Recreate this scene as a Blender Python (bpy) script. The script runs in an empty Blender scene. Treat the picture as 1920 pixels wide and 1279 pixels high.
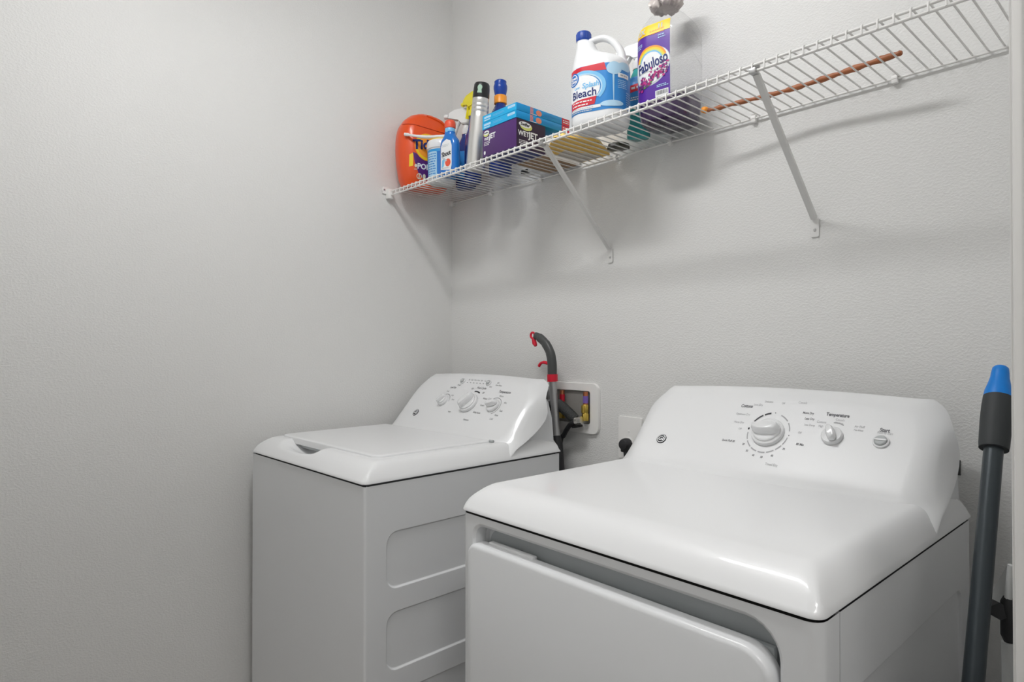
import bpy, bmesh, math, random
from math import sin, cos, pi, radians, sqrt
from mathutils import Vector, Matrix
random.seed(7)
S = bpy.context.scene
COL = S.collection

# ------------------------------------------------------------------ camera
cam = bpy.data.cameras.new('camera'); co = bpy.data.objects.new('camera', cam); COL.objects.link(co)
co.location = (2.017, -1.4925, 1.2369)
co.rotation_euler = (pi/2 + 0.0087, 0, 0.8388)
cam.sensor_width = 36.0; cam.lens = 1178.66*36/1920; cam.clip_start = 0.01; cam.clip_end = 60
S.camera = co

# ------------------------------------------------------------------ world, lights, exposure
w = bpy.data.worlds.new('world'); S.world = w; w.use_nodes = True
w.node_tree.nodes['Background'].inputs[0].default_value = (0.93, 0.96, 1.0, 1)
w.node_tree.nodes['Background'].inputs[1].default_value = 0.55
S.view_settings.view_transform = 'Standard'; S.view_settings.look = 'None'
S.view_settings.exposure = 0.0; S.view_settings.gamma = 1.0
S.view_settings.use_curve_mapping = False
LIGHT_XYZ = (1.00, -1.00, 2.64)
LIGHT_EMIT = 44.0
HALL_W = 16.0

# ------------------------------------------------------------------ materials
def mat(name, col, rough=.5, metal=0, coat=0, bump=None, trans=0, ior=1.45, emit=0, alpha=1, spec=.5, vary=None, sss=0):
    m = bpy.data.materials.new(name); m.use_nodes = True
    nt = m.node_tree; b = nt.nodes['Principled BSDF']
    b.inputs['Base Color'].default_value = (*col, 1); b.inputs['Roughness'].default_value = rough
    b.inputs['Metallic'].default_value = metal; b.inputs['Coat Weight'].default_value = coat
    b.inputs['Coat Roughness'].default_value = .06
    b.inputs['Transmission Weight'].default_value = trans; b.inputs['IOR'].default_value = ior
    b.inputs['Specular IOR Level'].default_value = spec
    if emit:
        b.inputs['Emission Color'].default_value = (*col, 1); b.inputs['Emission Strength'].default_value = emit
    tc = nt.nodes.new('ShaderNodeTexCoord')
    if vary:
        sc, amt = vary
        n = nt.nodes.new('ShaderNodeTexNoise'); n.inputs['Scale'].default_value = sc; n.inputs['Detail'].default_value = 3
        nt.links.new(tc.outputs['Object'], n.inputs['Vector'])
        mx = nt.nodes.new('ShaderNodeMix'); mx.data_type = 'RGBA'
        mx.inputs[6].default_value = (*[c*(1-amt) for c in col], 1); mx.inputs[7].default_value = (*[min(1, c*(1+amt)) for c in col], 1)
        nt.links.new(n.outputs['Fac'], mx.inputs[0]); nt.links.new(mx.outputs[2], b.inputs['Base Color'])
    if bump:
        sc, st, dist = bump
        n = nt.nodes.new('ShaderNodeTexNoise'); n.inputs['Scale'].default_value = sc; n.inputs['Detail'].default_value = 4
        n.inputs['Roughness'].default_value = .45
        nt.links.new(tc.outputs['Object'], n.inputs['Vector'])
        bp = nt.nodes.new('ShaderNodeBump'); bp.inputs['Strength'].default_value = st; bp.inputs['Distance'].default_value = dist
        nt.links.new(n.outputs['Fac'], bp.inputs['Height']); nt.links.new(bp.outputs['Normal'], b.inputs['Normal'])
    return m

M = {}
def wall_material():
    m = bpy.data.materials.new('painted_drywall'); m.use_nodes = True
    nt = m.node_tree; b = nt.nodes['Principled BSDF']
    b.inputs['Base Color'].default_value = (.775, .772, .757, 1); b.inputs['Roughness'].default_value = .48
    tc = nt.nodes.new('ShaderNodeTexCoord')
    mp = nt.nodes.new('ShaderNodeMapping'); nt.links.new(tc.outputs['Object'], mp.inputs[0])
    mp.inputs['Scale'].default_value = (1, 1, 1.35)
    n = nt.nodes.new('ShaderNodeTexNoise'); n.inputs['Scale'].default_value = 165; n.inputs['Detail'].default_value = 3
    n.inputs['Roughness'].default_value = .5; n.inputs['Distortion'].default_value = .15
    nt.links.new(mp.outputs[0], n.inputs['Vector'])
    cr = nt.nodes.new('ShaderNodeMapRange'); cr.interpolation_type = 'SMOOTHSTEP'
    cr.inputs['From Min'].default_value = .40; cr.inputs['From Max'].default_value = .66
    nt.links.new(n.outputs['Fac'], cr.inputs['Value'])
    bp = nt.nodes.new('ShaderNodeBump'); bp.inputs['Strength'].default_value = .30; bp.inputs['Distance'].default_value = .0014
    nt.links.new(cr.outputs[0], bp.inputs['Height']); nt.links.new(bp.outputs['Normal'], b.inputs['Normal'])
    return m
M['wall'] = wall_material()
M['ceiling'] = mat('ceiling_paint', (.8, .8, .79), .8, bump=(60, .3, .002))
M['floor'] = mat('floor_vinyl', (.26, .23, .20), .4, vary=(6, .12))
M['trim'] = mat('semi_gloss_trim', (.80, .79, .77), .3)
M['enamel'] = mat('white_enamel', (.79, .795, .80), .34, coat=.28)
M['cabinet'] = mat('white_cabinet_steel', (.765, .775, .785), .30, coat=.15, bump=(900, .04, .0003))
M['recess'] = mat('grey_door_recess', (.50, .53, .54), .42)
M['knob'] = mat('white_knob_plastic', (.78, .785, .79), .22, coat=.3)
M['knobgrey'] = mat('grey_button', (.42, .44, .44), .35)
M['darkgap'] = mat('black_gasket', (.02, .02, .02), .7)
M['print'] = mat('grey_print', (.16, .16, .17), .6)
M['printlight'] = mat('pale_grey_print', (.42, .42, .43), .6)
M['printdark'] = mat('black_print', (.03, .03, .035), .5)
M['wire'] = mat('white_vinyl_wire', (.80, .79, .77), .32)
M['brace'] = mat('white_painted_steel', (.74, .735, .72), .35)
M['clip'] = mat('white_clip_plastic', (.88, .87, .85), .35)
M['screw'] = mat('zinc_screw', (.5, .5, .5), .35, 1)
M['white'] = mat('white_plastic', (.82, .83, .84), .28, coat=.2)
M['lightgrey'] = mat('light_grey_ink', (.55, .60, .64), .4)
M['orange'] = mat('orange_plastic', (.80, .085, .012), .3, coat=.2)
M['orangedark'] = mat('deep_orange_seam', (.55, .045, .008), .35)
M['yellow'] = mat('yellow_ink', (.90, .62, .02), .35)
M['yellowplastic'] = mat('yellow_plastic', (.88, .78, .02), .3)
M['orangeink'] = mat('orange_ink', (.90, .33, .03), .35)
M['purple'] = mat('purple_ink', (.10, .02, .17), .35)
M['fabpurple'] = mat('violet_ink', (.10, .025, .33), .35)
M['boxpurple'] = mat('purple_carton', (.075, .022, .14), .38)
M['boxdark'] = mat('dark_plum_carton', (.030, .012, .036), .4)
M['navy'] = mat('navy_plastic', (.008, .028, .20), .25, coat=.3)
M['navyink'] = mat('navy_ink', (.008, .02, .15), .4)
M['blue'] = mat('blue_plastic', (.01, .17, .58), .25, coat=.3)
M['cap_blue'] = mat('royal_blue_cap', (.004, .05, .33), .3)
M['blueink'] = mat('blue_ink', (.03, .24, .62), .35)
M['skyink'] = mat('sky_blue_ink', (.20, .52, .82), .35)
M['paleblue'] = mat('pale_blue_ink', (.45, .68, .86), .35)
M['boxblue'] = mat('cyan_blue_carton', (.005, .27, .62), .35)
M['boxbluelight'] = mat('bright_cyan_carton', (.01, .40, .74), .35)
M['red'] = mat('red_ink', (.62, .02, .04), .35)
M['redcap'] = mat('coral_red_cap', (.80, .10, .05), .35)
M['salmon'] = mat('salmon_ink', (.75, .25, .16), .4)
M['whiteink'] = mat('white_ink', (.85, .86, .87), .4)
M['silver'] = mat('brushed_silver', (.66, .65, .63), .33, .85)
M['black'] = mat('black_plastic', (.014, .014, .015), .32)
M['blackrubber'] = mat('black_rubber', (.02, .02, .022), .55)
M['paleg'] = mat('pale_green_ink', (.38, .55, .42), .5)
M['green'] = mat('green_ink', (.10, .28, .06), .5)
M['lime'] = mat('lime_ink', (.62, .66, .18), .4)
M['teal'] = mat('teal_liquid', (.03, .33, .33), .2, coat=.3)
M['kraft'] = mat('kraft_cardboard', (.36, .24, .15), .8, vary=(30, .1))
M['packyellow'] = mat('golden_packet', (.88, .56, .14), .5, vary=(14, .2))
M['packgrey'] = mat('greyish_packet_back', (.60, .55, .48), .55, vary=(9, .15))
M['magenta'] = mat('magenta_ink', (.50, .03, .22), .45)
M['plum'] = mat('plum_ink', (.13, .02, .16), .45)
M['wood'] = mat('reddish_brown_wood', (.36, .12, .045), .45, vary=(25, .35))
M['darkgrey'] = mat('dark_grey_plastic', (.06, .062, .062), .4)
M['grip'] = mat('charcoal_grip', (.032, .036, .038), .6)
M['pole'] = mat('charcoal_metal_pole', (.045, .055, .062), .3, .35)
M['bluecap'] = mat('bright_blue_rubber', (.0, .20, .66), .42)
M['redplastic'] = mat('red_plastic', (.66, .01, .035), .3)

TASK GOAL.
Pictures excluded, repeat exactly the lines from the top of the material through the line with "S.camera = co", including both of those lines.

OUTPUT OF THE EXERCISE.
Recreate this scene as a Blender Python (bpy) script. The script runs in an empty Blender scene. Treat the picture as 1920 pixels wide and 1279 pixels high.
import bpy, bmesh, math, random
from math import sin, cos, pi, radians, sqrt
from mathutils import Vector, Matrix
random.seed(7)
S = bpy.context.scene
COL = S.collection

# ------------------------------------------------------------------ camera
cam = bpy.data.cameras.new('camera'); co = bpy.data.objects.new('camera', cam); COL.objects.link(co)
co.location = (2.017, -1.4925, 1.2369)
co.rotation_euler = (pi/2 + 0.0087, 0, 0.8388)
cam.sensor_width = 36.0; cam.lens = 1178.66*36/1920; cam.clip_start = 0.01; cam.clip_end = 60
S.camera = co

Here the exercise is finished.